Jenkins acknowledges the two biggest arguments against allowing people to dope at will.  One is that the kids might get the wrong example from their idols and role models.  Well, she points out there are many things in society that are legal that we don't want kids to do.  She's right. 

The second is that we would be creating a system in which all athletes are required to use performance-enhancers in order to compete.  But isn't that happening anyway?  Regardless of whether you thin it is or not, she does point out the one fact that most people are unwilling to confront when discussing this issue:

"Anti-doping efforts rest on a basically faulty premise: That elite sport is an inherently healthy endeavor. Well, it's not. World-class athletes are in the business of torturing their bodies unnaturally. According to Mark Sisson, a former anti-doping official in the sport of triathlon, the consequences of training at that level is the dead opposite of physical well-being."

"All sport is an effort to alter the body and change its chemistry. Nice as it is to believe that it should be a matter of pure hard work, just look at how athletes starve themselves on extreme diets or swallow insane dosages and mixtures of vitamins, manipulating their intake and fuels in "legal" but hardly natural ways."

Any time any of us want steroids, we can get them if a doctor is willing to prescribe them to treat a condition. Well, pro athletes are often in a great deal more pain and face much higher demands from their bodies than we do.  So why do we try to deny them access to these drugs and/or methods? 

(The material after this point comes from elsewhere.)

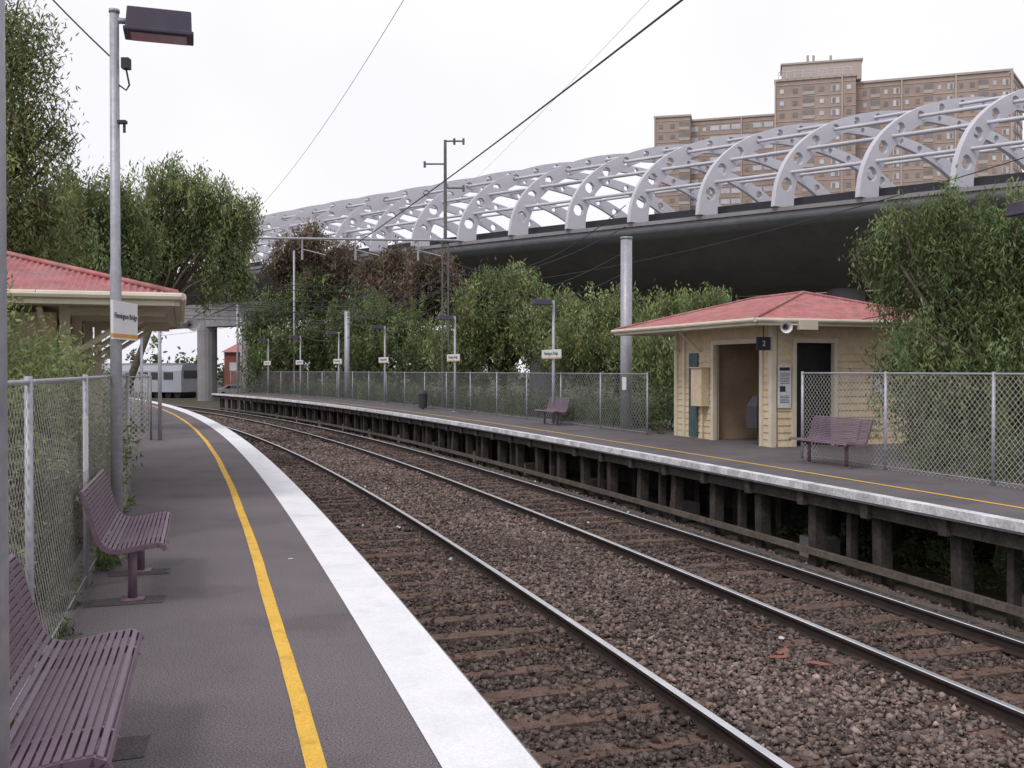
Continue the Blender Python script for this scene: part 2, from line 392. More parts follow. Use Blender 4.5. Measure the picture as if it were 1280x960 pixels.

There's nothing natural about slamming into other human beings while wearing some plastic and foam padding.  There's nothing natural about running 26 miles.  There's nothing natural about the Tour de France.  And there's never been anything "magical" about the athletes that have completed these acts. 

Running a marathon might not kill you, but running a marathon race very well could.  If it doesn't kill you, you might end up with serious long-term damage to your body that increases each time you do it.  

What on earth is "natural" about that?  Nothing -- which is why it might be time to re-think our rather simplistic mainstream choices regarding performance-enhancing drugs.